To be done
Reproduce exactly the opening lines of the listing, stopping after the line that contains "a.rect(.60, .97, .86, .90, 'ink_lightgrey')" and including it.
• • • •
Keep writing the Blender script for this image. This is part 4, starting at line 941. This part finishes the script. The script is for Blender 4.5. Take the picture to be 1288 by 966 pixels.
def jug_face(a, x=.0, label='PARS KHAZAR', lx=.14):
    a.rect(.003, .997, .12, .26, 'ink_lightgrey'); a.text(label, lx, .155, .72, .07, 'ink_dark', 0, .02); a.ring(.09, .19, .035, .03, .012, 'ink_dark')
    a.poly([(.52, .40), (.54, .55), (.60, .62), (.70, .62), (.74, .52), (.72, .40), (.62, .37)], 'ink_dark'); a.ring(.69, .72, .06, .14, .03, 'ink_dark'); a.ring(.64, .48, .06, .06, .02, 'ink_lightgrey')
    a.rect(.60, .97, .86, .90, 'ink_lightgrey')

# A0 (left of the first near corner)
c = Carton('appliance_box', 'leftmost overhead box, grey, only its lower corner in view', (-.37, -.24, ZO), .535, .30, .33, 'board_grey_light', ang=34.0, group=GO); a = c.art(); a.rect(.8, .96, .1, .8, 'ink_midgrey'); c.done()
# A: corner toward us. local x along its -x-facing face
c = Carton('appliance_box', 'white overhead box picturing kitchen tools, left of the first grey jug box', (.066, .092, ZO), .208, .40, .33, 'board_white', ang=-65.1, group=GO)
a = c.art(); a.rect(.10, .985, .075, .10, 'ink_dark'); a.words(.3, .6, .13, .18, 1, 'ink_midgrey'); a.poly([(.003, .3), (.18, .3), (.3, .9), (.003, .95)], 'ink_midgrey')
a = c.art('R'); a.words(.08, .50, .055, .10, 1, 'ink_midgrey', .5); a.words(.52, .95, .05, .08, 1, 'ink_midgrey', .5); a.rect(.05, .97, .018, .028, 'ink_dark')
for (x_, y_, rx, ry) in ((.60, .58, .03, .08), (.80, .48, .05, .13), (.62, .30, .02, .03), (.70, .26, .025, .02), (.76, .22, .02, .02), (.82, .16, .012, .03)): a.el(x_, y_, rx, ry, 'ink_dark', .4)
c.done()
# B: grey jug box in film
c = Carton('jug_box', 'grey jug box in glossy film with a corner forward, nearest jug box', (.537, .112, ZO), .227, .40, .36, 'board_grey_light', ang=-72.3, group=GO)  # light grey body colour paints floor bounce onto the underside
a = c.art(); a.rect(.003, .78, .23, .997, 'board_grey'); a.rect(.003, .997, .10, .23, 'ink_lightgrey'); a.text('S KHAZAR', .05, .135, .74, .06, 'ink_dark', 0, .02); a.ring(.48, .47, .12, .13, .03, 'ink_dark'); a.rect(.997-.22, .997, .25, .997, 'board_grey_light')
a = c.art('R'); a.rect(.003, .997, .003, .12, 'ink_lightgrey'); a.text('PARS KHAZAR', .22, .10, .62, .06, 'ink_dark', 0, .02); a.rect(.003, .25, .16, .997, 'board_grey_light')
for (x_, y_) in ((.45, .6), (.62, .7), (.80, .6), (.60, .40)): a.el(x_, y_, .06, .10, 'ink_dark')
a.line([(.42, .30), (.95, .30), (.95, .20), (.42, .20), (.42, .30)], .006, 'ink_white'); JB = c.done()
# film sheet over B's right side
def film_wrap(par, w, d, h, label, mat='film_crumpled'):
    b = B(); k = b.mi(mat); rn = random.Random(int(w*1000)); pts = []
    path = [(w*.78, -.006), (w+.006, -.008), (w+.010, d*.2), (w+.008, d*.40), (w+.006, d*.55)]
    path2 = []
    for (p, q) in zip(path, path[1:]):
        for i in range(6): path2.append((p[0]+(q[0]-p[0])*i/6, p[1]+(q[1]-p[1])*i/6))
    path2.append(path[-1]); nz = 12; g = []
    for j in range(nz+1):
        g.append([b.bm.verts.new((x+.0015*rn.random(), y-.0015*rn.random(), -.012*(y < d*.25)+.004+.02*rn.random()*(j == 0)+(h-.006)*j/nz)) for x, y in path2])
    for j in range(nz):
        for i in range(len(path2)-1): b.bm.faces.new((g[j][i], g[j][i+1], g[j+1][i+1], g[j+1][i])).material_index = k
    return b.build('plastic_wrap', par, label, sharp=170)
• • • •
Full answer
Keep writing the Blender script for this image. This is part 4, starting at line 941. This part finishes the script. The script is for Blender 4.5. Take the picture to be 1288 by 966 pixels.
def jug_face(a, x=.0, label='PARS KHAZAR', lx=.14):
    a.rect(.003, .997, .12, .26, 'ink_lightgrey'); a.text(label, lx, .155, .72, .07, 'ink_dark', 0, .02); a.ring(.09, .19, .035, .03, .012, 'ink_dark')
    a.poly([(.52, .40), (.54, .55), (.60, .62), (.70, .62), (.74, .52), (.72, .40), (.62, .37)], 'ink_dark'); a.ring(.69, .72, .06, .14, .03, 'ink_dark'); a.ring(.64, .48, .06, .06, .02, 'ink_lightgrey')
    a.rect(.60, .97, .86, .90, 'ink_lightgrey')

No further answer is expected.